Proprio le capacità investigative dei militari sono stati al centro di una conferenza stampa tenutasi oggi alle 18.30 presso la Caserma Salvo d'Acquisto, sede del Comando Provinciale di Siena. A presenziare all'incontro il Comandante di Stazione di Radda in Chianti, il Maresciallo della Compagnia di Poggibonsi ed il Comandante provinciale Colonnello Antonio Marzo.
Il sostituto procuratore Marini ha evidenziato le "grando doti dei Carabinieri che sono riusciti ad operare in un contesto così piccolo e pertanto di così difficile ascolto". La realtà di Radda è fatta di strettissimi rapporti interpersonali ed anche questa struttura criminale altro non era che una somma di due gruppi. "Non siamo di fronte alla criminalità organizzata in senso tradizionale – ha sottolineato Marini – ma di fronte a due gruppi, con come leader due italiani e come quadri intermedi dei cittadini albanesi regolari".
Proprio la regolarità degli albanesi era uno degli aspetti più preoccupanti della cosa. Si è rotto l'assioma che vede nel pensiero comune il legame fra irregolare e spaccio e si è aggiunto quello di una serie di insospettabili dediti ad una attività criminale. Questi due gruppi poi erano a loro volta oggetto di una certa osmosi, così gli assuntori potevano fluidamente diventare a loro volta degli spacciatori. Non si può quindi parlare di organizzazione nel senso stretto del termine.
I metodi di indagine sono stati un mix di vecchio e nuovo.
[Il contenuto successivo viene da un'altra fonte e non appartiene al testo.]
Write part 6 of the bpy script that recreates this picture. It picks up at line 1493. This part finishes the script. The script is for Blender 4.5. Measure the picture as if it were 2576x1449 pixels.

Oltre alle intercettazioni telefoniche, rese molto difficili dal fatto che gli spacciatori
utilizzavano un gran numero di telefoni, sempre diversi, oltre ad un gergo molto difficile da comprendere, anche con riscontri secondo tecniche di indagine tradizionale, come gli appostamenti. In ogni caso, per Marini "portare a buon fine operazioni di questa vastità senza lo strumento delle intercettazioni sarebbe impossibile".